First-party data growth, direct attribution, customer lifetime value, and blended ROAS across channels are all the new metrics that need greater attention. The emergence of agentic commerce trends adds another layer to the urgency of this recalibration. When an AI agent is doing the buying, traditional keyword targeting becomes less relevant. AI Overviews ROI is directly competing in the age of AI search, and the brands winning aren’t clinging onto search dominance. Instead, they’re building different acquisition funnels across a full digital landscape.
Key Takeaways
AI Overviews have fundamentally altered the search experience by answering user questions directly on the results page, reducing the need for users to click through to a website. For advertisers, this translates into a measurable compression of click volume, spikes in CPC for remaining inventory, and a widening gap between spend and revenue.
The strategic response here is not to abandon search entirely, but to diversify. The open web, accessed through native advertising and programmatic placements, offers a compelling alternative with engaged audiences, brand-controlled experiences, and first-party data that search increasingly cannot provide.
Frequently Asked Questions (FAQs)
Are AI Overviews reducing PPC clicks?
Yes, evidence from multiple studies has found that when an AI overview appears on a results page, paid click-through rates can fall by more than 50%.
Will traditional search volume continue to drop?

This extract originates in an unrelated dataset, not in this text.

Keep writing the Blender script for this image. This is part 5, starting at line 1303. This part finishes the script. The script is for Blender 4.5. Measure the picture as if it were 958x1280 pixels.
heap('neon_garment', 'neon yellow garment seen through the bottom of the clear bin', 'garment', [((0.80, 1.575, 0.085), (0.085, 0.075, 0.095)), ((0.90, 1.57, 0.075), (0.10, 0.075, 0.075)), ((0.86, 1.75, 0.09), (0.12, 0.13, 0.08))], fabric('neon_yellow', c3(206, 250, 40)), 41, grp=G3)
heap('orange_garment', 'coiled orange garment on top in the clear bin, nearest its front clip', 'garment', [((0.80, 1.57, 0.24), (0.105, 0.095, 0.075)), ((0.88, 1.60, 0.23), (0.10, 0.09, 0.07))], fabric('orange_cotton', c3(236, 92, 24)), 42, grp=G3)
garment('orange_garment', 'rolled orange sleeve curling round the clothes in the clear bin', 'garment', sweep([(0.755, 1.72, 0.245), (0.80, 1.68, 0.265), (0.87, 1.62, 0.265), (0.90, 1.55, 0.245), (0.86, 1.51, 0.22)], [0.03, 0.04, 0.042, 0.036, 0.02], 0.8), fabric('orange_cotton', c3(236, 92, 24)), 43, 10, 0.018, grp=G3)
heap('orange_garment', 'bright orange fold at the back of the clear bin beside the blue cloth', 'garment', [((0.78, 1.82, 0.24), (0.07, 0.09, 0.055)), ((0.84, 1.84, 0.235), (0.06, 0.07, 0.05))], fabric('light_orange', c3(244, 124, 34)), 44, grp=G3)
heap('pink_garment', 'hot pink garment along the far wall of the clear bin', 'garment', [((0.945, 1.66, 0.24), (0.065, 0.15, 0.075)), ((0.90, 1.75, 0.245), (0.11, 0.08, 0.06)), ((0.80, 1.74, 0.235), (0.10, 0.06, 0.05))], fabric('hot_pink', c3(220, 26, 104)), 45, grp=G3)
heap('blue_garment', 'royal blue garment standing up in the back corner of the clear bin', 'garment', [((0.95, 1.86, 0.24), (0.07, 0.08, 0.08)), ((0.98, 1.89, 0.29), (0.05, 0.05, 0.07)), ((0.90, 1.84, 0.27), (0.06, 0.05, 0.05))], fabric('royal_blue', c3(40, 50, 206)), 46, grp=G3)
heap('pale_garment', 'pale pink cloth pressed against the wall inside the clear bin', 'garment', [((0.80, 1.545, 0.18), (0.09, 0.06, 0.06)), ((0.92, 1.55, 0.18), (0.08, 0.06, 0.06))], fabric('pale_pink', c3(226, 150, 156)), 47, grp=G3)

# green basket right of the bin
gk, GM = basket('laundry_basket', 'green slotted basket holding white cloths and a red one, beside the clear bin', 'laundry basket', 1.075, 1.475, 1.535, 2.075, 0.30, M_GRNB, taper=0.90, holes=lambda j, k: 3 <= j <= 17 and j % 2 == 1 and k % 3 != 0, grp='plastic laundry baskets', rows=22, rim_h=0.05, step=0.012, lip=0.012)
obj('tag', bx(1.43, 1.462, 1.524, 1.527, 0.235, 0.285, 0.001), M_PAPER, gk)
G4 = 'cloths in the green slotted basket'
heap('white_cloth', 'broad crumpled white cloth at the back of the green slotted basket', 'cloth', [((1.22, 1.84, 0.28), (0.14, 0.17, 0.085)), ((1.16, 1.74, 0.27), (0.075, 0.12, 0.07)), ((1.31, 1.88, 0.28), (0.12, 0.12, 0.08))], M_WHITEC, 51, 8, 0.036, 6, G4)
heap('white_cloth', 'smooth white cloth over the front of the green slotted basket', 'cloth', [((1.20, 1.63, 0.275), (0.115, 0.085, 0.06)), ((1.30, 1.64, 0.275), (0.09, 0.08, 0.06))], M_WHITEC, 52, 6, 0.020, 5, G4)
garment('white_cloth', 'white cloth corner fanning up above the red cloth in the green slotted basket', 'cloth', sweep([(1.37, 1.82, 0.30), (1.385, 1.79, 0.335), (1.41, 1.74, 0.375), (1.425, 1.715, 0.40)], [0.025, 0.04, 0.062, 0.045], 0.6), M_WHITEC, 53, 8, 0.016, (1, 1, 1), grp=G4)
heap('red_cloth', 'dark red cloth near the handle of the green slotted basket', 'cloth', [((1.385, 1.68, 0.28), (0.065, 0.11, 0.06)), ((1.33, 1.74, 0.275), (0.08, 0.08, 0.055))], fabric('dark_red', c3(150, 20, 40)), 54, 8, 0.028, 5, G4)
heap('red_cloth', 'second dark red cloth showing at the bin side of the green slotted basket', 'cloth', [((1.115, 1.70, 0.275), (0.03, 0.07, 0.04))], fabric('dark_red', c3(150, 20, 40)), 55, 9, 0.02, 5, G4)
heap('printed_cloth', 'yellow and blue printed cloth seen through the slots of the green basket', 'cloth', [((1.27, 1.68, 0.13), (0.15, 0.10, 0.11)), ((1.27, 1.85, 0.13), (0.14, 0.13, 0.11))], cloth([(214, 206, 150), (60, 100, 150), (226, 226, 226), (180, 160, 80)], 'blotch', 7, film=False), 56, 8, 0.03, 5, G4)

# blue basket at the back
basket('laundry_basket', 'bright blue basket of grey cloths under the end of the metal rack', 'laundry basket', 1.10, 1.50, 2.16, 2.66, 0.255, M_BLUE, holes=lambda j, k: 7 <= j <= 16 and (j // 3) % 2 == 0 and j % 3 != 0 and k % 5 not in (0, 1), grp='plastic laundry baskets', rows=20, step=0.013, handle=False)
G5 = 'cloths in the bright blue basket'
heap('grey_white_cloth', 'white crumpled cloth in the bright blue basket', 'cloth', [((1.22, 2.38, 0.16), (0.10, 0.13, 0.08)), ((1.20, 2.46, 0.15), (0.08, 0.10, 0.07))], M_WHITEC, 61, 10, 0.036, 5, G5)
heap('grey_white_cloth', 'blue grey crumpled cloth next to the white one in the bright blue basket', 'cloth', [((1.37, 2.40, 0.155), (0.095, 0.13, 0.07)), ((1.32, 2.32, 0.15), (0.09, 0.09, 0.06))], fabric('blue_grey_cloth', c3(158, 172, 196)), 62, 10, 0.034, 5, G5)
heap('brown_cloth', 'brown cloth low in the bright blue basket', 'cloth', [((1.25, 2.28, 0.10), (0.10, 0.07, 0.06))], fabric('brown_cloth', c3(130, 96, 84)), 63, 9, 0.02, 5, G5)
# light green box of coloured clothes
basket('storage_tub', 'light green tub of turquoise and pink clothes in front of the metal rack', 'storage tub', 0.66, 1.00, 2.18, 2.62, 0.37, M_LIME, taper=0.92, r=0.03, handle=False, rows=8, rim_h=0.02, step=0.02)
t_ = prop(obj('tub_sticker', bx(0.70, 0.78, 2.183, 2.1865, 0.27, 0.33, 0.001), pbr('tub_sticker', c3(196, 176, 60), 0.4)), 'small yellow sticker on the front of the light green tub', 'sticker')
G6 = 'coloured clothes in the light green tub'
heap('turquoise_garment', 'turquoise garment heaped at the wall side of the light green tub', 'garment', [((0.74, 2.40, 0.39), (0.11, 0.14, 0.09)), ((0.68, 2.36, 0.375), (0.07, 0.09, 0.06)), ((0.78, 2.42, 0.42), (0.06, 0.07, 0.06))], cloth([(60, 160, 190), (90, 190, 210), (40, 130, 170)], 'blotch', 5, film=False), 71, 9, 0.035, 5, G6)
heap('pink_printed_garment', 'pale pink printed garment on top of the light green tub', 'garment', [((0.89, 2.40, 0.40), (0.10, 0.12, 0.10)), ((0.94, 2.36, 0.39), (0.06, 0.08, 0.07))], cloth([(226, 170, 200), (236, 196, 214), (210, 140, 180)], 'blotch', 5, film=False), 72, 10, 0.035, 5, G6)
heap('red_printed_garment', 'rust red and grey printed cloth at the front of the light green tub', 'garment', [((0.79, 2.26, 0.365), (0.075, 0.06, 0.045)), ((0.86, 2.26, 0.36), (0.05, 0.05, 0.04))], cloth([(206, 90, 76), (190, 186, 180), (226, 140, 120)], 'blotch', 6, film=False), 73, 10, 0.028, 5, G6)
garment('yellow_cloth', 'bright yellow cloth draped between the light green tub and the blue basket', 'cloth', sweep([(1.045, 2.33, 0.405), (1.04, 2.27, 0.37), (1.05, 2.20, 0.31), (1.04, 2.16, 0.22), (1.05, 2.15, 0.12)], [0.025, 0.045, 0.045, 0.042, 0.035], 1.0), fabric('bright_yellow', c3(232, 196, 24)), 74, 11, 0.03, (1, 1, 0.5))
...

The signs are there — Gartner predicts a 25% decrease in traditional search engine volume throughout 2026 as users move to answer-first interfaces like AI chat tools.
What is the “open web” in advertising?
The open web is a universe of independent publishers and digital media sites that exist outside of closed platforms like Google or Meta. Advertisers use native and programmatic ads here to reach users in environments where the brand controls the landing experience.